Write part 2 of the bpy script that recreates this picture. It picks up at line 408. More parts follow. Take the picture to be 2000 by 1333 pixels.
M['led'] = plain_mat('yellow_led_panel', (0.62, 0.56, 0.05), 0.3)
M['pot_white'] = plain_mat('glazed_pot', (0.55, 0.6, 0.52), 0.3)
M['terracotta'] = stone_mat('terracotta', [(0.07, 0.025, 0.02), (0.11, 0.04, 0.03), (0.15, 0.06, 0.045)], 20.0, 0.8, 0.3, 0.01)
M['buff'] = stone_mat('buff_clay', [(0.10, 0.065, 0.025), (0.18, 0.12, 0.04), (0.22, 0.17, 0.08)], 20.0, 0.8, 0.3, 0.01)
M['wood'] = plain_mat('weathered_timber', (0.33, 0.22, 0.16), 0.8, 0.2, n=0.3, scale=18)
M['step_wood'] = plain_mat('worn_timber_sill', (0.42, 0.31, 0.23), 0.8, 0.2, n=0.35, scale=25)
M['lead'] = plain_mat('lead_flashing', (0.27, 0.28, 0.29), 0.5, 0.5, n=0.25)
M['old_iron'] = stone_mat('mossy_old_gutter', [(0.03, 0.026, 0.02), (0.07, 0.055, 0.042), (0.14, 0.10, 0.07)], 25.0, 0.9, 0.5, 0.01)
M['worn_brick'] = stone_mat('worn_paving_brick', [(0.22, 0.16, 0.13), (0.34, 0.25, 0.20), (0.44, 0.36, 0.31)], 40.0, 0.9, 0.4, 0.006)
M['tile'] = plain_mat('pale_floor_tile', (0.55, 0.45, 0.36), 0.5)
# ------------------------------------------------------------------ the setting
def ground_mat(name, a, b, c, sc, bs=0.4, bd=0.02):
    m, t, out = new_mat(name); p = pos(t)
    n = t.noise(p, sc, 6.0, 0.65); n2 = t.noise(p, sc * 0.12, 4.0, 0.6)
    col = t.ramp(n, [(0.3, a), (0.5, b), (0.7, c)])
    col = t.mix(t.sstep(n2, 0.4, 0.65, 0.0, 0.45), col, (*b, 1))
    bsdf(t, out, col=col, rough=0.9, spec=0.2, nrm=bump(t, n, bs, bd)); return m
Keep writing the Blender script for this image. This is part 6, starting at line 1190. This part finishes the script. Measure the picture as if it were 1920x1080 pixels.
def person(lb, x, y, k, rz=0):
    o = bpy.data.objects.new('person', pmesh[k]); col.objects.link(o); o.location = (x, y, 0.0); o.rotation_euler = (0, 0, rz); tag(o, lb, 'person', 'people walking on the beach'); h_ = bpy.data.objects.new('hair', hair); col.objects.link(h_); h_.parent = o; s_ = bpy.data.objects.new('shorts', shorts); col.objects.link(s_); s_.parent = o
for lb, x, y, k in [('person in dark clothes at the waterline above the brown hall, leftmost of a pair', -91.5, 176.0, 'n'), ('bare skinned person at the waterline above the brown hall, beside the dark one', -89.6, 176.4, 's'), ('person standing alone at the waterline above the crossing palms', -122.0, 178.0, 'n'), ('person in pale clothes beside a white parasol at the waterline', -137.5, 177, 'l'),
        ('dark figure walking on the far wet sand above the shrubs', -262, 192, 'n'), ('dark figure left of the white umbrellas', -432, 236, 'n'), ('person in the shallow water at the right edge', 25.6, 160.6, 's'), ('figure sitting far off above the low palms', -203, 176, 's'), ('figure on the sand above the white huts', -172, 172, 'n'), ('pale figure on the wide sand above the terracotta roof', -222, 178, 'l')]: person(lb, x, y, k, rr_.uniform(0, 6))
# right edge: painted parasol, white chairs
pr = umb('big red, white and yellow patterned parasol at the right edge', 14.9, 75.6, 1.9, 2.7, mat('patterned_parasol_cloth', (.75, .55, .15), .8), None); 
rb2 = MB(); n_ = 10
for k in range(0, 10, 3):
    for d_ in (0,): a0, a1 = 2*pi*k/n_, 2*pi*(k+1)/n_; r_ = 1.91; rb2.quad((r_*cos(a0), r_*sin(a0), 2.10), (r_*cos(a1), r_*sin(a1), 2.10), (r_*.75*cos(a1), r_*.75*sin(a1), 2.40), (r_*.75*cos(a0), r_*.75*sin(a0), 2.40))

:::

TASK TO CARRY OUT: State the number of lines in this listing that contain the string "pixels", and add nothing else.

SOLUTION TO THIS EXERCISE: 2